Liberal MP John McKay said that many in the delegation are in the fields of national security or foreign affairs, reported Radio Free Asia, which noted that a focus of the visit will be to learn from Taiwan’s experience of dealing with China’s misinformation and interference tactics.

Apart from McKay, the delegation also includes Liberal MPs Ken Hardie and Randeep Sarai, Conservative MPs Michael Chong, James Bezan, Raquel Dancho, and Cheryl Gallant, NDP MPs Heather McPherson and Lindsay Mathyssen, and Bloc Québécois MP Stéphane Bergeron.

McKay and Bezan, who is the Tories’ national defence critic, are the chair and vice-chair of the House of Commons committee on national defence, respectively. Chong, McPherson, and Bergeron are foreign affairs critics for their respective parties. A number of the MPs are also members of the House special committee on the Canada–People’s Republic of China relationship.

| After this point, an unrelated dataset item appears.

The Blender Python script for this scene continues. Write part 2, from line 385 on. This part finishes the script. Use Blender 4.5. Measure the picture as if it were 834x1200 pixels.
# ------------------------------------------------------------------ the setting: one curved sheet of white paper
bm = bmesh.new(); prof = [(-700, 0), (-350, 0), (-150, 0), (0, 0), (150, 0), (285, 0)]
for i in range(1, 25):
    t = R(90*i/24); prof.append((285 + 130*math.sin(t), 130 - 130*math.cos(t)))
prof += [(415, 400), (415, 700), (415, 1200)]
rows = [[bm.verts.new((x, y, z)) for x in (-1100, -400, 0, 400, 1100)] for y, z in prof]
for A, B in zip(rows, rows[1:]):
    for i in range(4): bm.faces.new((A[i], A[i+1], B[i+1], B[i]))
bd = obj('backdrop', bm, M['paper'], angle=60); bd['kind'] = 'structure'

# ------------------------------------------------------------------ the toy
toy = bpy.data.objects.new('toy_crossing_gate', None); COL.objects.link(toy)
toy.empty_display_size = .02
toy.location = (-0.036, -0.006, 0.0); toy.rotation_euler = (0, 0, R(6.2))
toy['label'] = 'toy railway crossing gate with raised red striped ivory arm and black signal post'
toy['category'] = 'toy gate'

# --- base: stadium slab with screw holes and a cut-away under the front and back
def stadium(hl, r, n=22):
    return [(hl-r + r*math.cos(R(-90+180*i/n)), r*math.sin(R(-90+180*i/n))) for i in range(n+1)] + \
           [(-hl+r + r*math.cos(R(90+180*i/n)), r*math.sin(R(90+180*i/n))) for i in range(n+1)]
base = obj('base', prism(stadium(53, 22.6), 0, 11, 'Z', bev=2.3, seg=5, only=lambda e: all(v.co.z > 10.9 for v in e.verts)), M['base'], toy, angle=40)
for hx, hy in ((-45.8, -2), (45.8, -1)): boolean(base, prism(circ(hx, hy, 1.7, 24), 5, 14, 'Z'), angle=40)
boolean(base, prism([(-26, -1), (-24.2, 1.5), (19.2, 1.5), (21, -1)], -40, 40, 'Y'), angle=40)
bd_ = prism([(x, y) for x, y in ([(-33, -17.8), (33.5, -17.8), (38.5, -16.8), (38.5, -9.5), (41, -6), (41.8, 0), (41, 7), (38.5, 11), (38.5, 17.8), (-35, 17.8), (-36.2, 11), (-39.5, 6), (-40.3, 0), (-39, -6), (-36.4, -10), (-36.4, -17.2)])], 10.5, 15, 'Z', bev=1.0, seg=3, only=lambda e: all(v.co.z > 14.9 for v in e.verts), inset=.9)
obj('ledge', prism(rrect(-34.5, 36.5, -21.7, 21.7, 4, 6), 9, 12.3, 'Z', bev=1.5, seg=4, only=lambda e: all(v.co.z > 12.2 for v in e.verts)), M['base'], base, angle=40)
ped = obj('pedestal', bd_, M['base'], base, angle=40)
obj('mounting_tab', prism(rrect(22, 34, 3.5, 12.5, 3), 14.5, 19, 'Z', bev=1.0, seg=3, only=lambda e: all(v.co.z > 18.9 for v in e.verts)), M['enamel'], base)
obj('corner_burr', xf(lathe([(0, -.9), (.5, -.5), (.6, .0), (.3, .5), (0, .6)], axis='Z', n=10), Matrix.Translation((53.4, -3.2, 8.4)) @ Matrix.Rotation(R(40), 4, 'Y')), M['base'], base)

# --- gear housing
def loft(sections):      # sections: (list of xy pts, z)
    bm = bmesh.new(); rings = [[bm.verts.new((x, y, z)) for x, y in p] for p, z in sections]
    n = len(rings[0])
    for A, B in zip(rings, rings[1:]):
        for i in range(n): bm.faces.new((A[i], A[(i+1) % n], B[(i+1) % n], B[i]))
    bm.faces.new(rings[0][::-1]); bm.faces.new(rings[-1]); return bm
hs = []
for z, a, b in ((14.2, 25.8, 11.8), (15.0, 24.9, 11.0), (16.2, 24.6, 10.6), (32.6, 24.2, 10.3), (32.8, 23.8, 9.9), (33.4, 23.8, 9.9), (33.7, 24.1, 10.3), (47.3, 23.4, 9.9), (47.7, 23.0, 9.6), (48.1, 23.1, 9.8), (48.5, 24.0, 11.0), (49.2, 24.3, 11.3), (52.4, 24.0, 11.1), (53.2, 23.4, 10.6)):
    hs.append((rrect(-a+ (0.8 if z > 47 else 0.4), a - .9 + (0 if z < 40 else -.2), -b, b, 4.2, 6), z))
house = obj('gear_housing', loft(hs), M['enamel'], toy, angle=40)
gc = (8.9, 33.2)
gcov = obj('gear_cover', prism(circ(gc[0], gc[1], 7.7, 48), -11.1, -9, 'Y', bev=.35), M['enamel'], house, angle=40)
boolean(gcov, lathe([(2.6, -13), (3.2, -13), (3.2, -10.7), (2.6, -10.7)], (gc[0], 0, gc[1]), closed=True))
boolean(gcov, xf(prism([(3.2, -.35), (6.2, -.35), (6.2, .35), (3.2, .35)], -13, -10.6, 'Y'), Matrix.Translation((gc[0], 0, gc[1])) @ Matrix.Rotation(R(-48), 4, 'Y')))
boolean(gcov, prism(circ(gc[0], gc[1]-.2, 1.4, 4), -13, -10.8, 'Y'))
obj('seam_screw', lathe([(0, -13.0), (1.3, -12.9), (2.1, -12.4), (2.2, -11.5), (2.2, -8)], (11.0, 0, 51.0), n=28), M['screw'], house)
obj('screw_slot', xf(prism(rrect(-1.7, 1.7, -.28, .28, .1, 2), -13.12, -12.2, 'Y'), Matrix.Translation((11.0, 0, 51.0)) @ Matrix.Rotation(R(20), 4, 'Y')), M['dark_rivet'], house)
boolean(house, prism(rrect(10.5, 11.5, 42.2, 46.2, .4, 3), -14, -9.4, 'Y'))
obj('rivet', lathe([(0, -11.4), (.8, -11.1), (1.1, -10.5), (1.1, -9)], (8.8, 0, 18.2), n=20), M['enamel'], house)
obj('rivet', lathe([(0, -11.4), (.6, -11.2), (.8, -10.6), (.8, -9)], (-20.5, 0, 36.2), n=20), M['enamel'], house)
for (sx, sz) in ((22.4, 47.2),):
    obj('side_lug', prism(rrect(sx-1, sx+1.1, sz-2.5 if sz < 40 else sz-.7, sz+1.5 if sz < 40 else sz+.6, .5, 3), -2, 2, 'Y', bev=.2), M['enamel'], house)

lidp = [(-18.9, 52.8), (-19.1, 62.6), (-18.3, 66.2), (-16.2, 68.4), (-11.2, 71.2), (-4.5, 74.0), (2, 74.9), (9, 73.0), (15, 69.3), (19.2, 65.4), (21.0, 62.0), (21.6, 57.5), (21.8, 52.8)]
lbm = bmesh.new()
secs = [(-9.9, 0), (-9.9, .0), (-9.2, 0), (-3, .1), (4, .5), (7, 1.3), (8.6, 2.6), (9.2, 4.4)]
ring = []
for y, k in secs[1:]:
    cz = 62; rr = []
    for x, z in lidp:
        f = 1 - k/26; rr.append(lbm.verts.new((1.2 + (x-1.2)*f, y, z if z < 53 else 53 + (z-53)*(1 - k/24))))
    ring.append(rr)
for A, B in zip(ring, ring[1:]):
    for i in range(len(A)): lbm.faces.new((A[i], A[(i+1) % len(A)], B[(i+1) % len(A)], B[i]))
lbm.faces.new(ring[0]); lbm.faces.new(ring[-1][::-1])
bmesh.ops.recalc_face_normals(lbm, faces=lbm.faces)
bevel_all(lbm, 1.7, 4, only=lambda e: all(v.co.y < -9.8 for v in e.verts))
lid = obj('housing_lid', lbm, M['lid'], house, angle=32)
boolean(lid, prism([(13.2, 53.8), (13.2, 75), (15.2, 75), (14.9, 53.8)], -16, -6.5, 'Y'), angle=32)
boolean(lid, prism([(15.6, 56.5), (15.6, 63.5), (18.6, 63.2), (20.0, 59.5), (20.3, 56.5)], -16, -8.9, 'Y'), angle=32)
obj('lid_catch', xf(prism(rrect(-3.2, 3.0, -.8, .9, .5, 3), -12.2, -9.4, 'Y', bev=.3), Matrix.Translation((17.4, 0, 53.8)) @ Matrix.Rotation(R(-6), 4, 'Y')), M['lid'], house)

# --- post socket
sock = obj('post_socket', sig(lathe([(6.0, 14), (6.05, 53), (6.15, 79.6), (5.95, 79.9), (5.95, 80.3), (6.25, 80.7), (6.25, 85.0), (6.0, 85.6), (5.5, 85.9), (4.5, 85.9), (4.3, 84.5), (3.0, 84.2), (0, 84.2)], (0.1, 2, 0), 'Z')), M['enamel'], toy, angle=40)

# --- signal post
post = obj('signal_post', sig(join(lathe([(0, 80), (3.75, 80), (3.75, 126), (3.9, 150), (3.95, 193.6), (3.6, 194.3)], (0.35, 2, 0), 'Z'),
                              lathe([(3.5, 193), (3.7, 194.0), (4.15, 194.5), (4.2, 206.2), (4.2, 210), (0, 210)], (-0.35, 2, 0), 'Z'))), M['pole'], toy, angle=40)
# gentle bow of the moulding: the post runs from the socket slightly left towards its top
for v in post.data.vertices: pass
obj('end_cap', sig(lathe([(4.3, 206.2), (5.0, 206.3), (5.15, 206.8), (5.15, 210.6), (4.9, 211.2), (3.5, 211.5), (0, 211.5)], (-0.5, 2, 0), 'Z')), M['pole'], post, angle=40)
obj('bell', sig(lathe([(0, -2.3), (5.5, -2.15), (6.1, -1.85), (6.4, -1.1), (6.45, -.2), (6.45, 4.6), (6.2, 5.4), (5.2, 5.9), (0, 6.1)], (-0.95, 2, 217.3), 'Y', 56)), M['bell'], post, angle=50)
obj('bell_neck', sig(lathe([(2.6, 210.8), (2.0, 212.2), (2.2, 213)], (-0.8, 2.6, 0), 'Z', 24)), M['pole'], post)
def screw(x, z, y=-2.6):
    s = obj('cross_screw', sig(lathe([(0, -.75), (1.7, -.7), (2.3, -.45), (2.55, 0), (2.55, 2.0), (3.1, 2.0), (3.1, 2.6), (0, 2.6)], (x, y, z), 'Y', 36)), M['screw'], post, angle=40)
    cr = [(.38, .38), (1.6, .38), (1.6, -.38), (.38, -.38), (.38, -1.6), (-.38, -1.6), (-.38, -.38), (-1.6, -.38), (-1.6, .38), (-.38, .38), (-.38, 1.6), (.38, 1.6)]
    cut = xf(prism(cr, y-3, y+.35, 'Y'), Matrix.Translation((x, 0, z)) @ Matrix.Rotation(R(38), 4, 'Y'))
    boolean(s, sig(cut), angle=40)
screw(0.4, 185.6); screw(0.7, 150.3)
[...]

According to a statement from the Canadian Trade Office in Taipei, the delegation will be meeting with Taiwan’s President Tsai Ing-wen, Vice President William Lai, and business representatives. Local media reports said that the delegation will also meet with Taiwan’s national security agencies.

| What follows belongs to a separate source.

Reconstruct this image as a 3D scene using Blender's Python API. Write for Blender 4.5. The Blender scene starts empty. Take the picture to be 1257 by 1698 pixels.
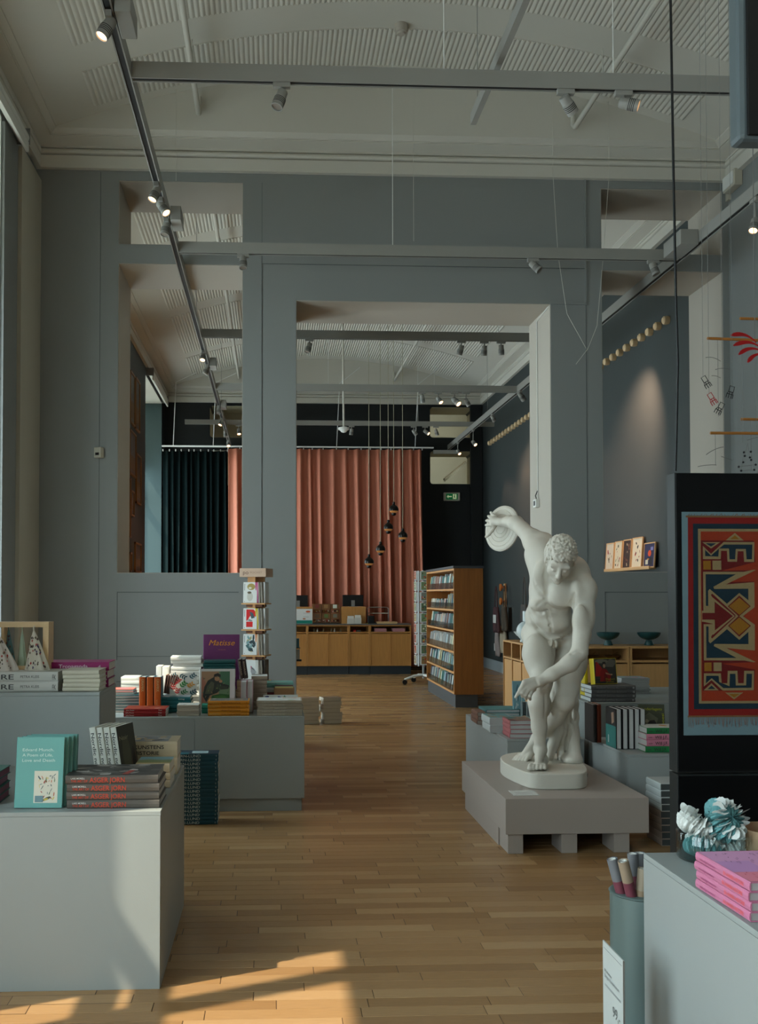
import bpy, bmesh, math, random
import numpy as np
from mathutils import Matrix, Vector
random.seed(4)
SC = bpy.context.scene
COL = SC.collection
PI = math.pi

# ------------------------------------------------------------------ camera
CAM_YAW, CAM_PITCH, CAM_Z, FPX = math.radians(2.7), math.radians(1.5), 1.6, 1650.0
cd = bpy.data.cameras.new('camera')
cam = bpy.data.objects.new('camera', cd)
COL.objects.link(cam)
cam.location = (0, 0, CAM_Z)
cam.rotation_euler = (PI / 2 + CAM_PITCH, 0, -CAM_YAW)
cd.sensor_width = 36.0
cd.lens = FPX / 1698.0 * 36.0
cd.shift_x, cd.shift_y = 0.05928, 0.05583
cd.clip_end = 200
SC.camera = cam
PPX, PPY = 527.84, 943.79

# ------------------------------------------------------------------ light and exposure
SC.view_settings.view_transform = 'Standard'
SC.view_settings.look = 'None'
SC.view_settings.gamma = 1.0
SC.view_settings.use_curve_mapping = False
SC.view_settings.exposure = 0.0
SC.cycles.max_bounces = 8
SC.cycles.diffuse_bounces = 5
SC.cycles.sample_clamp_indirect = 3.0
SC.cycles.caustics_reflective = False
SC.cycles.caustics_refractive = False

world = bpy.data.worlds.new('daylight')
SC.world = world
world.use_nodes = True
wn = world.node_tree.nodes
bg = wn['Background']
bg.inputs['Color'].default_value = (0.78, 0.93, 0.99, 1)
bg.inputs['Strength'].default_value = 9.8

sd = bpy.data.lights.new('sun', 'SUN')
sun = bpy.data.objects.new('sun', sd)
COL.objects.link(sun)
sd.energy = 9.5
sd.angle = math.radians(0.6)
sd.color = (1.0, 0.88, 0.70)
SUN_DIR = Vector((0.92, 0.40, -1.38)).normalized()
sun.rotation_euler = SUN_DIR.to_track_quat('-Z', 'Y').to_euler()
sun.location = (-6, 0, 9)
SPOT_W = 45.0


# ------------------------------------------------------------------ helpers
def lin(c):
    c = c / 255.0
    return c / 12.92 if c <= 0.04045 else ((c + 0.055) / 1.055) ** 2.4


MATS = {}


def mat(name, rgb=None, rough=0.6, metal=0.0, spec=0.4, var=0.06, vscale=6.0, bump=0.0, bscale=60.0,
        emit=None, estr=0.0, grain=None, trans=0.0, ior=1.45, coat=0.0, tone=False, stretch=None):
    """procedural material: base colour broken up by noise, optional grain, relief, gloss"""
    if name in MATS:
        return MATS[name]
    m = bpy.data.materials.new(name)
    m.use_nodes = True
    nt = m.node_tree
    b = nt.nodes['Principled BSDF']
    col = [lin(v) for v in rgb] + [1]
    b.inputs['Roughness'].default_value = rough
    b.inputs['Metallic'].default_value = metal
    b.inputs['Specular IOR Level'].default_value = spec
    b.inputs['IOR'].default_value = ior
    if coat:
        b.inputs['Coat Weight'].default_value = coat
        b.inputs['Coat Roughness'].default_value = 0.15
    if trans:
        b.inputs['Transmission Weight'].default_value = trans
    tc = nt.nodes.new('ShaderNodeTexCoord')
    mp = nt.nodes.new('ShaderNodeMapping')
    nt.links.new(tc.outputs['Object'], mp.inputs['Vector'])
    if stretch:
        mp.inputs['Scale'].default_value = stretch
    nz = nt.nodes.new('ShaderNodeTexNoise')
    nz.inputs['Scale'].default_value = vscale
    nz.inputs['Detail'].default_value = 4
    nt.links.new(mp.outputs[0], nz.inputs['Vector'])
    mx = nt.nodes.new('ShaderNodeMix')
    mx.data_type = 'RGBA'
    v = var
    mx.inputs[6].default_value = [c * (1 - v) for c in col[:3]] + [1]
    mx.inputs[7].default_value = [min(1, c * (1 + v)) for c in col[:3]] + [1]
    nt.links.new(nz.outputs['Fac'], mx.inputs[0])
    out = mx.outputs[2]
    if tone:
        at_ = nt.nodes.new('ShaderNodeAttribute')
        at_.attribute_name = 'tone'
        oi = nt.nodes.new('ShaderNodeObjectInfo')
        ad = nt.nodes.new('ShaderNodeMath'); ad.operation = 'ADD'
        nt.links.new(at_.outputs['Fac'], ad.inputs[0]); nt.links.new(oi.outputs['Random'], ad.inputs[1])
        fr = nt.nodes.new('ShaderNodeMath'); fr.operation = 'FRACT'
        nt.links.new(ad.outputs[0], fr.inputs[0])
        rp = nt.nodes.new('ShaderNodeValToRGB')
        rp.color_ramp.elements[0].color = [lin(c) for c in tone[0]] + [1]
        rp.color_ramp.elements[1].color = [lin(c) for c in tone[-1]] + [1]
        for i, t in enumerate(tone[1:-1]):
            e = rp.color_ramp.elements.new((i + 1) / (len(tone) - 1))
            e.color = [lin(c) for c in t] + [1]
        nt.links.new(fr.outputs[0], rp.inputs[0])
        m2 = nt.nodes.new('ShaderNodeMix'); m2.data_type = 'RGBA'; m2.blend_type = 'MULTIPLY'
        m2.inputs[0].default_value = 1.0
        nt.links.new(rp.outputs[0], m2.inputs[6])
        g = nt.nodes.new('ShaderNodeMapRange')
        g.inputs['To Min'].default_value = 0.80; g.inputs['To Max'].default_value = 1.12
        nt.links.new(nz.outputs['Fac'], g.inputs['Value'])
        nt.links.new(g.outputs[0], m2.inputs[7])
        out = m2.outputs[2]
    nt.links.new(out, b.inputs['Base Color'])
    if bump:
        bz = nt.nodes.new('ShaderNodeTexNoise')
        bz.inputs['Scale'].default_value = bscale
        bz.inputs['Detail'].default_value = 3
        nt.links.new(mp.outputs[0], bz.inputs['Vector'])
        bp = nt.nodes.new('ShaderNodeBump')
        bp.inputs['Strength'].default_value = bump
        bp.inputs['Distance'].default_value = 0.01
        nt.links.new(bz.outputs['Fac'], bp.inputs['Height'])
        nt.links.new(bp.outputs[0], b.inputs['Normal'])
    if emit:
        b.inputs['Emission Color'].default_value = [lin(v) for v in emit] + [1]
        b.inputs['Emission Strength'].default_value = estr
    MATS[name] = m
    return m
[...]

The delegation’s trip to Taiwan follows a similar visit to the island last October by MPs who are members of the parliamentary Canada–Taiwan Friendship Group, chaired by Liberal MP Judy Sgro. That visit came on the heels of a trip by former U.S. House Speaker Nancy Pelosi which drew fierce opposition from Beijing, as the regime sees Taiwan as part of China’s territory. The Chinese military conducted live-fire exercises surrounding Taiwan ahead of Pelosi’s arrival and after she departed.

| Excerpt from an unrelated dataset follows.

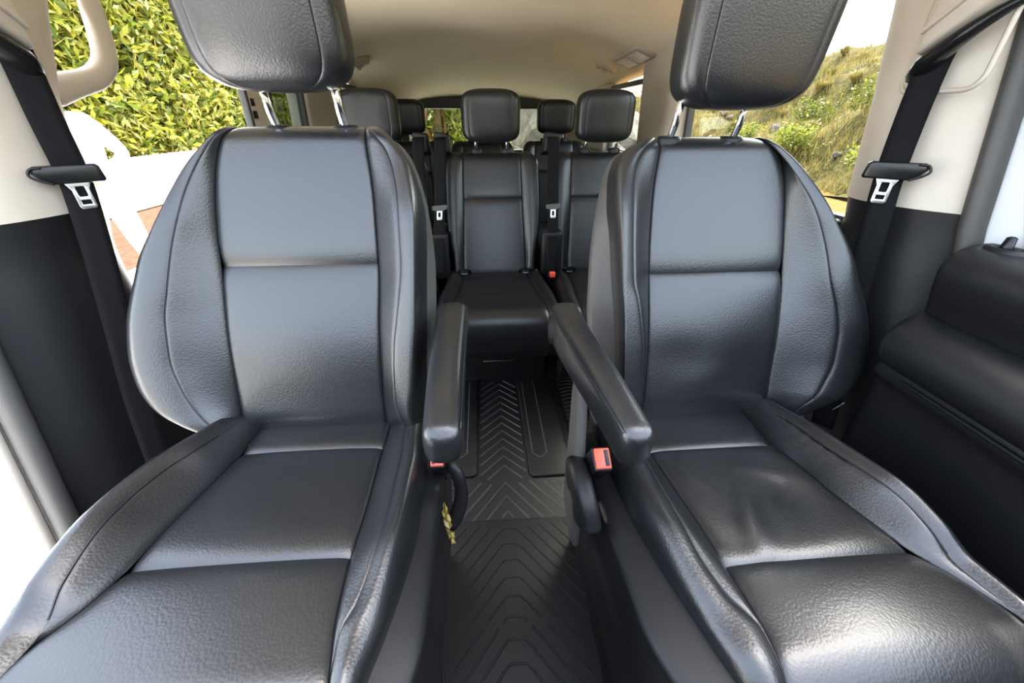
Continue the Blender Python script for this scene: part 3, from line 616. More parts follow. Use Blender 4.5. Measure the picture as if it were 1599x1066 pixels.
# ------------------------------------------------------------------ rear bench seats (built once, then copied)
def copy_tree(o, parent=None):
    c = o.copy(); COL.objects.link(c); c.parent = parent
    for ch in list(o.children): copy_tree(ch, c)
    return c
def bench_seat():
    root = thing('bench_seat', '', 'car seat', (0, 1.45, 0), 'rear bench seats')
    th = math.radians(17); fr = Frame((0, 1.675, .405), (0, math.sin(th), math.cos(th)), (0, -math.cos(th), math.sin(th))); st = .525
    bk = thing_part('backrest', root); roll = (st-.05, .05)
    B = pch([(-.03, -.138), (.05, -.138), (.3, -.128), (st, -.122)]); E_ = pch([(-.03, -.178), (.02, -.182), (.10, -.187), (.17, -.203), (.3, -.207), (.44, -.205), (.49, -.195), (st, -.170)])
    am = pch([(-.03, .6), (.1, 1), (.4, .9), (st, .3)]); bn = pch([(-.03, -.02), (.02, 0), (.6, 0)])
    n0 = lambda s: bn(s); nE = lambda s: .020*am(s)+bn(s)
    neg = lambda f: (lambda s: -f(s))
    tail = [(-.003, -.03), (-.01, -.07)]; rows = cosp(-.03, st, 44)
    g = lambda nme, P: grid(nme, P, 'leather_smooth', bk, flip=True)
    g('insert_panel', loft(fr, [line(B, n0), line(neg(B), n0)], cosp(-.03, .33, 26), 24, .006, gw=.005, g1=.006, roll=roll))
    g('insert_panel', loft(fr, [line(B, n0), line(neg(B), n0)], cosp(.33, st, 22), 24, .006, gw=.005, g0=.006, roll=roll, tail=tail))
    mid = lambda s: .45*B(s)+.55*E_(s)
    g('side_bolster', loft(fr, [line(lambda s: E_(s)+.012, lambda s: -.09+bn(s)), line(E_, lambda s: -.03+bn(s)), line(lambda s: E_(s)+.010, lambda s: nE(s)-.004), line(mid, nE), line(B, n0)], rows, 20, 0, gw=.005, roll=roll, tail=tail))
    g('side_bolster', loft(fr, [line(neg(B), n0), line(neg(mid), nE), line(lambda s: -E_(s)-.010, lambda s: nE(s)-.004), line(neg(E_), lambda s: -.03+bn(s)), line(lambda s: -E_(s)-.012, lambda s: -.09+bn(s))], rows, 20, 0, gw=.005, roll=roll, tail=tail))
    v = [fr.O+fr.X*x+fr.S*s_+fr.N*n for n in (-.115, -.05) for s_ in (0., .47) for x in (-.175, .175)]
    MB().add(v, [(0, 2, 3, 1), (4, 5, 7, 6), (0, 1, 5, 4), (2, 6, 7, 3), (0, 4, 6, 2), (1, 3, 7, 5)]).build('back_shell', 'plastic', bk, bevel=.02)
    # cushion
    cu = thing_part('seat_cushion', root); t = math.atan(.04); fc = Frame((0, 1.70, .418), (0, -math.cos(t), math.sin(t)), (0, math.sin(t), math.cos(t))); sf = .50; rl = (sf-.06, .06)
    Bc = pch([(-.02, -.138), (.2, -.150), (.35, -.165), (.5, -.175)]); Ec = pch([(-.02, -.210), (.15, -.215), (.3, -.226), (.5, -.226)])
    tl = [(.0, -.03), (-.01, -.09), (-.04, -.13)]; hgt = pch([(-.02, .3), (.1, 1), (.35, .7), (.5, .2)]); z0 = lambda s: 0*s; nC = lambda s: .016*hgt(s)
    gc = lambda nme, P: grid(nme, P, 'leather_smooth', cu, flip=False)
    gc('insert_panel', loft(fc, [line(Bc, z0), line(neg(Bc), z0)], cosp(-.03, .12, 14), 22, .005, g1=.004, roll=rl))
    gc('insert_panel', loft(fc, [line(Bc, z0), line(neg(Bc), z0)], cosp(.12, .32, 18), 22, .005, g0=.003, g1=.003, roll=rl))
    gc('insert_panel', loft(fc, [line(Bc, z0), line(neg(Bc), z0)], cosp(.32, sf, 18), 22, .005, g0=.003, roll=rl, tail=tl))
    mc = lambda s: .5*Bc(s)+.5*Ec(s); rw = cosp(-.03, sf, 30)
    gc('side_bolster', loft(fc, [line(Ec, lambda s: -.10+0*s), line(Ec, lambda s: -.02+0*s), line(mc, nC), line(Bc, z0)], rw, 16, 0, roll=rl, tail=tl))
    gc('side_bolster', loft(fc, [line(neg(Bc), z0), line(neg(mc), nC), line(neg(Ec), lambda s: -.02+0*s), line(neg(Ec), lambda s: -.10+0*s)], rw, 16, 0, roll=rl, tail=tl))
    MB().box(-.215, .215, 1.30, 1.78, .24, .34).build('seat_pan', 'plastic', root, bevel=.02)
    bs = MB().box(-.205, .205, 1.42, 1.80, .0, .25).build('seat_base', 'plastic', root, bevel=.012)
    MB().tube([(-.065, 1.412, .12), (.065, 1.412, .12)], .0022, 8).build('adjuster_bar', 'steel', bs, smooth=True)
    for x in (-.135, .135):
        q = [(x+a, 1.655-.02*(b/.03), .432+b*.8) for a, b in rounded_rect(.058, .05, .02)]
        qi = [(x+a*.8, 1.652-.02*(b/.03), .436+b*.62) for a, b in rounded_rect(.058, .05, .02)]
        mm = grid('anchor_bezel', np.array([[(a, b+.03, c-.01) for a, b, c in q], q, qi]), 'plastic_gloss', bk, closed=True)
        MB().box(x-.016, x+.016, 1.648, 1.656, .424, .446).build('anchor_slot', 'plastic', mm, bevel=.002)
        MB().tube([(x-.012, 1.640, .430), (x+.012, 1.640, .430)], .003, 8).build('anchor_bar', 'steel', mm, smooth=True)
    headrest(root, 0, 1.815, .932, .19, .118, .05, -.04, 'leather_smooth', posts=[(-.065, 1.835, .905), (.065, 1.835, .905)], taper=.0)
    return root
b0 = bench_seat()
spots = [((.020, 1.45, 0), 'black leather bench seat in the middle of the middle row'), ((.485, 1.45, 0), 'middle-row bench seat behind the right front seat'), ((-.460, 1.45, 0), 'middle-row bench seat behind the left front seat'),
         ((-.015, 2.42, 0), 'back-row centre bench seat hidden behind the middle headrest'), ((.447, 2.42, 0), 'back-row bench seat with dark headrest, right of the centre'), ((-.475, 2.42, 0), 'back-row bench seat with dark headrest, left of the centre')]
for i, (loc, lab) in enumerate(spots):
    q = b0 if i == 0 else copy_tree(b0)
    q.location = loc; q['label'] = lab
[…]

The current visit to Taiwan by Canadian parliamentary delegates also comes amid escalated threats from Beijing. The Chinese military launched a three-day military drill, sending 42 warplanes and eight naval vessels toward Taiwan on April 8 to simulate a “seal off“ of the island located southeast of the mainland, in protest against Tsai’s recent meeting with U.S. House Speaker Kevin McCarthy while she was en route to Guatemala and Belize, which have official ties with Taiwan.
Taiwan’s Ministry of National Defence announced at around 10 a.m. local time on April 10 that China concluded its military exercise, but said they will continue to closely monitor the Chinese military’s movement.
McKay reportedly pointed to Canada’s Indo-Pacific Strategy, in which Ottawa pledged to work with Taiwan and other allies in the region to “push back against any unilateral actions that threaten the status quo in the Taiwan Strait, as well as the East and South China Seas.”

He noted that while Canada currently doesn’t have diplomatic ties with Taiwan, parliamentary exchanges are also an important channel for a bilateral relationship, according to Radio Free Asia.

The Canadian parliamentary delegation will be staying in Taiwan until April 15. Travel and accommodation for the delegation are being sponsored by the government of Taiwan, according to the parliamentary statement.